With every blessing,







Mitchell Jantzie on Music as a Spiritual Practice



Telling people that I am planning on making my living as a musician never ceases to entertain me, because most people have very predictable reactions to that statement. So predictable in fact, that it is very easy to fit most of these people into one of two camps. The first group is filled with the "impressed"; the ones who usually see a music career as an act of bravery and self-determination. The other camp, however, are the ones who look upon music majors with a sense of pity. To these people, I am sending myself towards a job that is almost certainly destined to keep me in poverty, or at least make my life harder to live than most people's. While both of these types of people have their points and there are plenty more ways of viewing a career in music, the general consensus is that it is either a very brave or very foolish endeavour. Another interesting part of telling people your career will be made in music. is the question of why? Although it is a question that everyone must face when choosing their professions, sometimes it's a little harder for people to understand, from a musician's perspective, because wealth and comfort generally aren't a sure thing. So today, I am writing this in hopes of making the "why" of my music career a little more understandable to those who can't grasp why anyone would want to make a career in music.

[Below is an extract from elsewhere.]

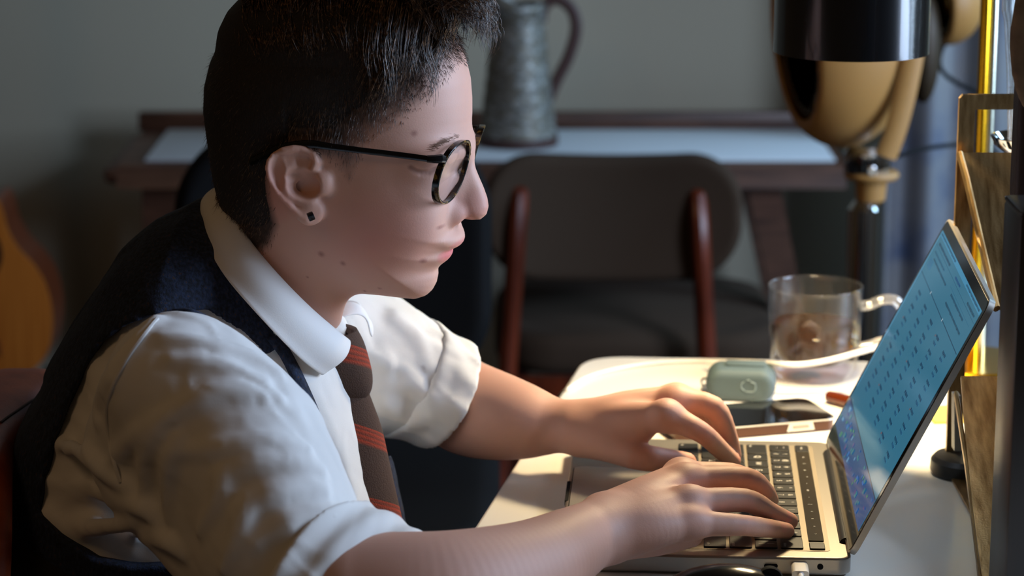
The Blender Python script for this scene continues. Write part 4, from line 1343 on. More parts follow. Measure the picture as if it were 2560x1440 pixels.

The real problem with being a musician is the uncertainty of making a living, but in my eyes, it makes my future look exciting and fulfilling. Musicians are really artists at heart, and true artists must follow their muse wherever it may take them. So to be a musician means to be an individual, and there are all sorts of careers within music for one to consider. Creators can write songs or work in a studio, and craft their songs from the bottom up. Or they can be more methodical and science based, and work as stage technicians, studio engineers, or producers, and micromanage all aspects of a song or a stage show to their liking, and make it run smoothly while they do so. Any path you want to take in music is open for you to engage in, and it's all determined by what you find to be the most interesting option. We know that there are no promises of job security or easy money, and anyone who thinks otherwise will find out very quickly how wrong they are. It's a job that requires total commitment and engagement in your craft and becoming better at it. There are many reasons to consider a career in music, but the primary one for me is that it is my passion. Every since I was a little kid, music was a big part of my life. I have played piano since I was in grade 1, sung in choirs in elementary and junior high, and and learned both acoustic and bass guitar in junior high. In high school I play tuba in the symphonic band.   But while at Central Memorial High School I have developed a love for jazz, and in particular the Double Bass . I also have had excellent and inspiring teachers who have really mentored me. I have also been part of various ensembles. While my early dreams of rock n' roll stardom are a little different now, and now focussed on Jazz, the same love of music and drive to become a better player have not left me. My dream of making my love of music into a good career doesn't seem that crazy now that I am applying and auditioning to jazz music programs at universities across the country. Music has always been a hobby, a passion, and a large part of my life. Soon, I hope to make it my career.



February at St. Laurence

Sunday, February 2

10 am Service. The Rev. MJ Leewis-Kirk preaching; Brandon Witwer leading "Conversations" on Church Architecture.


Tuesday, February 4 

Living the Question 2.0. Afternoon session 1:30-3:30 pm. Evening session 7:30-9:00 pm. 


Thursday, February 6

9:30 am Contemplative Prayer Service.

Sunday, February 9 

10 am Service. The Rev. Anna Greenwood-Lee preaching and The Rev. MJ Leewis-Kirk presiding; Brandon Witwer leading "Conversations" on Church Architecture.


Tuesday, February 11

Living the Question 2.0. Afternoon session 1:30-3:30 pm. Evening session 7:30-9:00 pm.


Sunday, February 16

10:00 am Service.  


Tuesday, February 18  

Living the Question 2.0

Afternoon session 1:30-3:30 pm. Evening session 7:30-9:00 pm.

Thursday, February 20

9:30 am Contemplative Prayer Service

Sunday, February 23

10:00 am Service.


Tuesday, February 25  

Living the Question 2.0

Afternoon session 1:30-3:30 pm. Evening session 7:30-9:00 pm.